Bumfketeer wrote:
Only 20 years? I'm pushing 40 years at this point.
Well, Tom, as I said before, I will be rescued by retirement or death soon, so I will hang in until then.
I do find it interesting how quickly this trade began to vanish. And there was really no technological advance that caused it to do so, as was the case with printers.
There are reporters who seem overjoyed by it. I guess the next time one of them writes about the day Pearl Harbor was bombed - Dec. 7, 1951 - our readers will get a real education. (That was caught on the desk here.)
Interestingly, and not that it makes it any better, a friend I see a couple times a year who is a mailman gets the Wall Street Journal and reads it religiously. When I saw him a few weeks ago, he mentioned to me that he can't understand the sudden abundance of typos, grammatical errors and errors of fact he is seeing in that paper these days.
Not to put down mailmen, who are swell people doing a great job, but he is not a student of the language by any means.
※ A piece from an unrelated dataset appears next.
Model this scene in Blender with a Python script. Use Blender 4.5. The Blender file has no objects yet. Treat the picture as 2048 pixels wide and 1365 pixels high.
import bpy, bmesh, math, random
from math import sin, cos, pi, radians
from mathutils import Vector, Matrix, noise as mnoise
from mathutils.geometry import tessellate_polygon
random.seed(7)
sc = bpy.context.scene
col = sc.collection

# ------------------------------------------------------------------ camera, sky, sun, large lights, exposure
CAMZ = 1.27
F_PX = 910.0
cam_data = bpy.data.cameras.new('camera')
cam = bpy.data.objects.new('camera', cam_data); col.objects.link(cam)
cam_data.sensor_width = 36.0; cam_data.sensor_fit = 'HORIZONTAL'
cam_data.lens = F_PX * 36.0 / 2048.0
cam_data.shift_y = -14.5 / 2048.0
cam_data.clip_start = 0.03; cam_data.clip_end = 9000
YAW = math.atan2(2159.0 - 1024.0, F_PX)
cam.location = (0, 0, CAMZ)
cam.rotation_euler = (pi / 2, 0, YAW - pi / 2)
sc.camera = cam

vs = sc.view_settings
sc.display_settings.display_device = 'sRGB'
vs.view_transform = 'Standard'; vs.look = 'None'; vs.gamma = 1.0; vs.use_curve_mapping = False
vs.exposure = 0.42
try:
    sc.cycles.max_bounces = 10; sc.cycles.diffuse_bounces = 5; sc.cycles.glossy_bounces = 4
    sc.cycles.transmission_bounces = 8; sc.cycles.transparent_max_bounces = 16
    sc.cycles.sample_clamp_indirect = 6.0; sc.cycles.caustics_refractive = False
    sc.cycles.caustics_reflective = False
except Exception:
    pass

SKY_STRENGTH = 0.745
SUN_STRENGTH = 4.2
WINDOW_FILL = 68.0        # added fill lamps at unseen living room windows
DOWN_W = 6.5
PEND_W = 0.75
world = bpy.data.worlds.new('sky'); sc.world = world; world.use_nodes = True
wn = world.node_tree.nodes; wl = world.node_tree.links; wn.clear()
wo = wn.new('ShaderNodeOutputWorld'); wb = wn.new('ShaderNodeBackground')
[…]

If he is noticing, just imagine what others are seeing....
He is far from the only one of the "ordinary" folks who notice. Last summer when I was on vacation in SC, my car needed an unexpected repair. A nice, older (probably in his late 70s) man from the dealer drove me back to my friend's house, and in the course of our conversation he asked me about my job. I explained copy editing, and he, too, commented that there didn't seem to be much of that in the newspapers anymore, that he and his friends regularly see so many errors (this was in
Charleston Post & Courier territory). When I told him how newspapers have gotten rid of so many editors and combined copy editing with pagination etc., he was horrified.